03/09/2012 07:15 am ET Updated May 09, 2012

Rendezvous With My Conscience In Peru

When your mother asks you to accompany her on a ten-day trip to Peru, there are two natural reactions. The first is: "Wow what a swinging time I'll have going to the Amazon and seeing Machu Picchu as I embrace all the danger, blow darts, malaria and spectacle." The second: "Christ, I'm going to be with my mother for ten days."

You see, from the ages of around five to ten, family trips to places like Disneyworld are magnificent because you haven't discovered friends yet. Not friends like the kids you play kickball with at recess, or fling off monkey bars at Jewish day school. Family takes precedence during these years, because little tykes know no better. And seeing as, my clan is spread out around the world from South Africa to kingdom come, when it came to family excursions, it was my mother and I huffing it alone.

At this age, I think I've come to understand how family relationships work, especially in the context of college. By seeing family less, conflicts are simply reduced. This correlation would be undermined the moment I agreed to travel mono-e-mono with old mommy dearest. So what's a fella going to do? Abandon the opportunity of a lifetime to experience a country akin, in my mind at the time, to a place in The Temple of Doom, just to avoid having to do so with my closest family member.
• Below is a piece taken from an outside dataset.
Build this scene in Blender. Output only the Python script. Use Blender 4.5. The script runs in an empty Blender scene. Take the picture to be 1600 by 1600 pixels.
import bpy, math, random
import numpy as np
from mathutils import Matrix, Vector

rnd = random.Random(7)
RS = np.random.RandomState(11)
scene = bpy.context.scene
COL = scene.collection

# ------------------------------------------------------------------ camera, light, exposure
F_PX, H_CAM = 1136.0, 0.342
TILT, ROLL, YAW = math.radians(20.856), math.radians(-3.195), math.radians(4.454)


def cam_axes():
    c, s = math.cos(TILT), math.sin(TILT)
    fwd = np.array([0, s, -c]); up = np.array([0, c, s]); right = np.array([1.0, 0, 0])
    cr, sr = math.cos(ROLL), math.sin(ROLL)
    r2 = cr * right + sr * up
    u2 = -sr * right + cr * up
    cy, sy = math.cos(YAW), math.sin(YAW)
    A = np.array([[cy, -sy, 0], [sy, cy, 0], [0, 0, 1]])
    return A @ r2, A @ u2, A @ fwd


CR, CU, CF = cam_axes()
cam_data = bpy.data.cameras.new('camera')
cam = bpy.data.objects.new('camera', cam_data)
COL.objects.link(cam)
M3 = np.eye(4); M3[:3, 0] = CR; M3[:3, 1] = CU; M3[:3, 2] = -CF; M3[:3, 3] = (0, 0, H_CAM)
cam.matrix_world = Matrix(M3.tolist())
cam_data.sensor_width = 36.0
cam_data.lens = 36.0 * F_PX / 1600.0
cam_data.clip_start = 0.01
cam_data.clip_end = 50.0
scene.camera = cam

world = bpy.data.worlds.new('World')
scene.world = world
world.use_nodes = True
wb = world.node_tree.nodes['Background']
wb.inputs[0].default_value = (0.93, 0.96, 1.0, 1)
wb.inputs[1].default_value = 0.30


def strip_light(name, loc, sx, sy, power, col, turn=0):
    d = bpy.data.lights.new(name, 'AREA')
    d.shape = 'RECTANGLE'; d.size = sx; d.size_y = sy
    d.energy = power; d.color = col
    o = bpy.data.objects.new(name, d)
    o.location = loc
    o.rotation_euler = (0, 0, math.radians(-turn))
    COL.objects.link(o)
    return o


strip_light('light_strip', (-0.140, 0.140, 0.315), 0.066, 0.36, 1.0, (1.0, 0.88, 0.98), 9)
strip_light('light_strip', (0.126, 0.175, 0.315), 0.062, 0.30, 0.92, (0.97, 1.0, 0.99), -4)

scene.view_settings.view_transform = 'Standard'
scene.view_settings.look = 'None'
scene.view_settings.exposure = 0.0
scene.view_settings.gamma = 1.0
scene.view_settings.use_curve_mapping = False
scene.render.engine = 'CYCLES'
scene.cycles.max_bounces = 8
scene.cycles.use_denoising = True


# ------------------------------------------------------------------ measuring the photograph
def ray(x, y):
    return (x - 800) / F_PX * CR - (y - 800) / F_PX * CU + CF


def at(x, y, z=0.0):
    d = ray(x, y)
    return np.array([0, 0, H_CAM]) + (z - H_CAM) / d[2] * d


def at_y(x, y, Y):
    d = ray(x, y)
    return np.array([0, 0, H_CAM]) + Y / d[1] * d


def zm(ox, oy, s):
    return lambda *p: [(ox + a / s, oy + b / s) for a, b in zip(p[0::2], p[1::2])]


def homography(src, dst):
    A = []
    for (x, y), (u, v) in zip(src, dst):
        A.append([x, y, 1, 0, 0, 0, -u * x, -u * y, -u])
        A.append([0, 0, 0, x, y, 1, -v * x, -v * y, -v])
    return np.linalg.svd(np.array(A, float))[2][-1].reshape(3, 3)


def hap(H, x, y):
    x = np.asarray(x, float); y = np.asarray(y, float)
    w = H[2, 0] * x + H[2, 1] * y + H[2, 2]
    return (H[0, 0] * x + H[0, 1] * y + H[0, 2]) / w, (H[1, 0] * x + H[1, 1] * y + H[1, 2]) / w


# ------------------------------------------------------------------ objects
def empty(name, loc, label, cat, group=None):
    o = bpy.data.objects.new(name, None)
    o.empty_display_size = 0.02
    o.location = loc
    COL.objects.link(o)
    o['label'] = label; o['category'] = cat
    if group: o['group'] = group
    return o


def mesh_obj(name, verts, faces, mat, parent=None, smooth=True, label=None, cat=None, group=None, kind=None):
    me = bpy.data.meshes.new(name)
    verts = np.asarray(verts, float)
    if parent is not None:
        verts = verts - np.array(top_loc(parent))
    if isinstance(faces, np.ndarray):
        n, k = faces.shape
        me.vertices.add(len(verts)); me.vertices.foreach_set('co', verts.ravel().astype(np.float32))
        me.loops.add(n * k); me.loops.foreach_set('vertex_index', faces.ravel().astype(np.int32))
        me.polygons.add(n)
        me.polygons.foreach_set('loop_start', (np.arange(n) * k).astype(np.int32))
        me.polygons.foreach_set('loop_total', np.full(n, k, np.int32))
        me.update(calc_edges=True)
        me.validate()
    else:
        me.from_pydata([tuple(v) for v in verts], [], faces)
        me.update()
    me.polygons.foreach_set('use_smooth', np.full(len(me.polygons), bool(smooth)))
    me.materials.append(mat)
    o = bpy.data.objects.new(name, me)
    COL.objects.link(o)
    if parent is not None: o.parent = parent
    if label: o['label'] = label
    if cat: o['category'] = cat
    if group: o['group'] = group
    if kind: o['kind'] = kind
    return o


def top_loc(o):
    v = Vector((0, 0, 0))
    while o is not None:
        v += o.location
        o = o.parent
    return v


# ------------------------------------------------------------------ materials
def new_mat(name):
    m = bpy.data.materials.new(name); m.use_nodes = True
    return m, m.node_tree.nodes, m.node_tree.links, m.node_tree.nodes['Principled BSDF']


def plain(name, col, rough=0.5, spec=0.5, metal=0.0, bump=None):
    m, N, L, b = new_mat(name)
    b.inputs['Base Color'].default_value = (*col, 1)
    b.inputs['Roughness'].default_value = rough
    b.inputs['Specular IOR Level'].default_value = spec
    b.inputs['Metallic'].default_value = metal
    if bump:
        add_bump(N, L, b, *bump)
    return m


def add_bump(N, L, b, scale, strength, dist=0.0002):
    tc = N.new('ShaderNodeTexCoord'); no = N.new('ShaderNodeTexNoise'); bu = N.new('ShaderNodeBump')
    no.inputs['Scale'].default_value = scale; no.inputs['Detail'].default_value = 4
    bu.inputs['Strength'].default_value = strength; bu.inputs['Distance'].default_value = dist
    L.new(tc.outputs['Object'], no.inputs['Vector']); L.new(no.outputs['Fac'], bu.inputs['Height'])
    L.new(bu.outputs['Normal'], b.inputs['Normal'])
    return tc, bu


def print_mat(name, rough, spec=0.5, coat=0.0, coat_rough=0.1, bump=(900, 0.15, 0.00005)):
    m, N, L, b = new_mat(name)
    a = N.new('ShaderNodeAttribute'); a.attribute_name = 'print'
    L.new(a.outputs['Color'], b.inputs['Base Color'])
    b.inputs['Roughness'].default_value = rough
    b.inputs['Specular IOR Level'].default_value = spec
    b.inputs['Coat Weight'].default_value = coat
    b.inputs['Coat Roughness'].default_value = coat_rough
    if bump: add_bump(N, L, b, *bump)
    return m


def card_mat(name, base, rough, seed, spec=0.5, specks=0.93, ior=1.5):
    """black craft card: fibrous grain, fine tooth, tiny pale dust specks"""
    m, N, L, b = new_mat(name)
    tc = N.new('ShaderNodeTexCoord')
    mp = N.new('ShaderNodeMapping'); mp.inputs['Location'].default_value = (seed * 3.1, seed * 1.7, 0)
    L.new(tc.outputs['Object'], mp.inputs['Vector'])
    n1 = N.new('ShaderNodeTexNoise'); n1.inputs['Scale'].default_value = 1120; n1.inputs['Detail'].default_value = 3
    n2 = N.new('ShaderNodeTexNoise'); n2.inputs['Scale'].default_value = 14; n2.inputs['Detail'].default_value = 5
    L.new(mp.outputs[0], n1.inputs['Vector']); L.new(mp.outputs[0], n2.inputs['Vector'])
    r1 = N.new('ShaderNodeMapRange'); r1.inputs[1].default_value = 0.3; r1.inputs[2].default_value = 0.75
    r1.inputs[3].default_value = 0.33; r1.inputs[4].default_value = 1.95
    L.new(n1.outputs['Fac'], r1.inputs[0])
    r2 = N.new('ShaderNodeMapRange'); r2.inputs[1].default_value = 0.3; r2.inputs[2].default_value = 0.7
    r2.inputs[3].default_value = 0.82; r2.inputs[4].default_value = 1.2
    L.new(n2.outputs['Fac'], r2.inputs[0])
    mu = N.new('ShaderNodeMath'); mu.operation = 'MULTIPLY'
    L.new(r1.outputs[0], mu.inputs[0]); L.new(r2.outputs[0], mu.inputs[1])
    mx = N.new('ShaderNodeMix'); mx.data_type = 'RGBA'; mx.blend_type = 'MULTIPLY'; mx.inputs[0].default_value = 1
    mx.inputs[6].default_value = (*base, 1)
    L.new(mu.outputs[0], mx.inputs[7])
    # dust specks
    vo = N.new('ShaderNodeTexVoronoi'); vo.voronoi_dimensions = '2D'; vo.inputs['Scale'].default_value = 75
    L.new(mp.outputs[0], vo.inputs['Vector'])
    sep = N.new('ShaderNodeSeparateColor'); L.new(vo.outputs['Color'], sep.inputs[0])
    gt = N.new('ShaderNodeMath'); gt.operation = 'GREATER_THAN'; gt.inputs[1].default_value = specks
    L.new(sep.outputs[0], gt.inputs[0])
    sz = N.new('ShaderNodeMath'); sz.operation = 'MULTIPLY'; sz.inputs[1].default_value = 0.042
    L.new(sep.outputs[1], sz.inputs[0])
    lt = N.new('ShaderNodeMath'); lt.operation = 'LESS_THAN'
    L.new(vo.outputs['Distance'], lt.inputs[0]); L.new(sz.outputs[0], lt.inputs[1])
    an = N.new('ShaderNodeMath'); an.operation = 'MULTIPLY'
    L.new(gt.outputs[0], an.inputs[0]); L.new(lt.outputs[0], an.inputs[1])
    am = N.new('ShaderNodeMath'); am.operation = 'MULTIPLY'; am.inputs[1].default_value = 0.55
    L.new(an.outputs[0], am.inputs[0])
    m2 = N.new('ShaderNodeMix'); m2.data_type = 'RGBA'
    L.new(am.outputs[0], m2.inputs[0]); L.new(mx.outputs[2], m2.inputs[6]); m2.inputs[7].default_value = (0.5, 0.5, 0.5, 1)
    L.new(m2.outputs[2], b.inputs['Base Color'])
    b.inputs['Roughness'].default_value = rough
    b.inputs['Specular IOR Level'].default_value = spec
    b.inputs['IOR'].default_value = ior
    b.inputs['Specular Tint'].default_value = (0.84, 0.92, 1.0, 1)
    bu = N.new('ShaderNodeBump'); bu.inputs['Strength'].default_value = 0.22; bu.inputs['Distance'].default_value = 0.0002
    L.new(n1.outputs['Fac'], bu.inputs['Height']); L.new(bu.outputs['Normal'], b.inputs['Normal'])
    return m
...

As immature as it seems, this thought did run through my head at points. Vacations are now predicated on the notion that there will be friends around and with friends comes drinking, mischief, and mishaps. Thinking about being in a foreign country without the opportunity to express myself in the same barbaric manner as I do in my own, sounded like a travesty.

So it was with a degree of trepidation that I decided to whisk myself away to the land of the Incas, where the only certain thing that awaited me was long-overdue heat. Throughout encounters with alpacas, hikes up the Andes, and smoke-ridden 85 mph car rides through the streets of Lima, avoiding deadly crashes at every turn, there were days that tried my patience.

Of all the moments that blurred together from that beautiful whirlwind of a trip, I remember the sounds of jaguars howling in the Amazonian jungle, biting into a hunk of rotisserie guinea pig and racing to the peak of a mountain next to Machu Picchu. But maybe the moments that have lingered longer were those when I forgot I was traveling with my mother, and saw a friend sitting beside me on plane rides throughout the country.

Sometimes it takes a foreign country to see the forest for the trees. As I get older and more cynical, I am still surprised at how some human interactions make me a better man.